La grille franchie, en quelques pas, ce jardin des morts prend soudain l’allure d’un parc domaniale abandonné. Des dalles brisées par la lente reptation des racines, gisent sous les algues des herbes folles, plusieurs tombes sont devenues inaccessibles sous la broussaille, les noms sont illisibles, je déchiffre pourtant quelques dates:
1888-1914
avril 1945, 1955
Sonja
Winter
Seel
Familie Loss
Gest. in Russland
Unvergessen

Je remonte le sentier de terre bordé de bouleaux, effarouchant un lapin qui détale entre les tombes. A l’extérieur, bloquant la vue, ces barres d’immeubles verticales et horizontales, comme une seconde enceinte autour du mur du cimetière. Aux balcons, des disques lunaires interrogent un instant mon regard. Vestiges d’un culte primitif ? Déco futuriste ? Antennes paraboliques, tout simplement.

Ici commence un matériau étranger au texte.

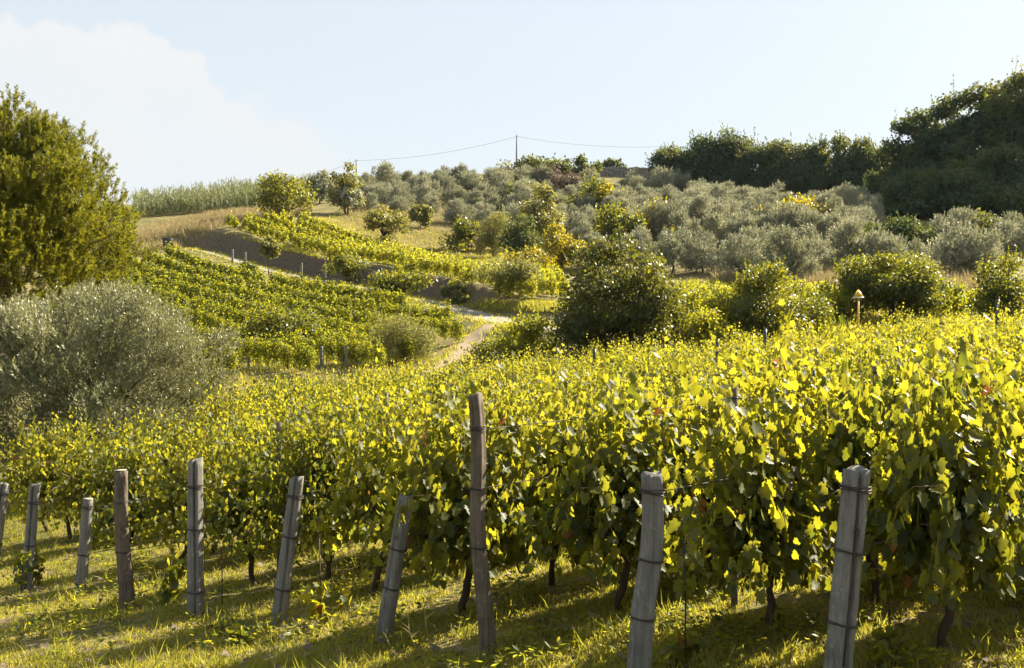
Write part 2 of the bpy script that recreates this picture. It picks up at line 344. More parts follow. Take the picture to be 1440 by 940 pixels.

En retrouvant plus tard la ville des vivants, ce frémissement tellurique parfois, sous la plante des pieds, un souffle chaud et métallique s’échappant des grilles d’aération au passage du métro souterrain. Me frappe l’ampleur des avenues, les colossales proportions architecturales, la démonstration de puissance qui s’en dégage et qui se démasque en remontant Unter den Linden : cette orchestration de pierre est d’abord exaltation impériale, volonté victorieuse, orgueil national, - la signature du passé d’un peuple dont je croise les héritiers, comme moi, silencieux et attentifs, parmi les vestiges du site « Topographie de la terreur », ce musée à ciel ouvert situé à l’ancienne adresse du siège de la Gestapo. A quelques pas de là, quelques promeneurs arpentent une longueur intacte du « mur ».



samedi, décembre 08, 2007

Carnet de Berlin 2


Dans Der himmel über Berlin (les ailes du désir), Wim wenders filme un Berlin peuplé des voix intérieures de ses habitants, comme un raccourci métaphorique saisissant d’une division et d’un isolement alors symbolisé par le Mur. Ville mémoire, capitale dont l’histoire s’écrit aujourd’hui avec l’élan de ce slogan commercial sur l’Alexanderplatz : Make the most of now -, Berlin continue de faire entendre ses voix au promeneur.
Des paroles de Rosa Luxembourg, inscrites en lettres dorées sur le trottoir, le regard glisse plus loin sur trois pavés gravé des noms d’habitants déportés et assassinés dans les camps de la mort. Plus loin encore, sur le sentier des visionnaires, voix de poètes se mêlent à celle d’hommes politiques, dont celle de Vassil Levski : The time is in us, and we are in the time ; it transforms us and we transform it ; et Jaroslav seifert : He who seeks is awaited. He who waits is only found, auxquelles semblent répondre, ailleurs, tracés sur un mur à la bombe, ces graffitis : No border no nation et redesign yourself… Partout dans la rue, le langage assaille le regard du promeneur et pourtant, ici, c’est le silence des passants qui frappe le plus souvent.

lundi, décembre 03, 2007

Carnet de Berlin 1

On quitte sa vie, son couple, son appartement, pour écrire un roman à Berlin. On part à l’étranger pour poursuivre une histoire, mais en vérité on ne s’éloigne ni pour imaginer la vie d’un autre, ni pour écrire un livre.

On choisit la solitude pour rompre avec d’anciennes formes, on vient ici pour s’avancer seul à travers l’informe ; des jours entiers on cesse d’attendre, de vouloir, d’inventer, de s’impatienter. Peu à peu, quelque chose arrive, on n’écrit toujours rien, la page reste blanche, mais à présent, on ne se concentre plus avec effort, comme auparavant, pour avancer: désormais, on se livre à cette avancée qui se fraie un passage en nous, on s’ouvre dorénavant à cette traversée qui nous emporte, nous oriente, nous conduit, on ne sait vers quoi ni où, nulle part peut-être, - le risque est toujours là, il n’y a aucun signe rassurant, nulle certitude -, quelque chose arrive cependant.

Peu à peu la vie se met à ruisseler au creux des sillons vides. Quelque chose arrive. Sans rien voir encore, le regard s’éclaire. Sans prendre forme, une force palpite. A cet instant, à cette seconde, on accepte, on est face à face avec le rien, on accepte d’être un homme inutile, vivant au bord du vide, dans la solitude et le silence, face à face avec ce rien sans lequel, pourtant, rien de vrai ne peut réellement émerger, rien de vivant ne peut véritablement être.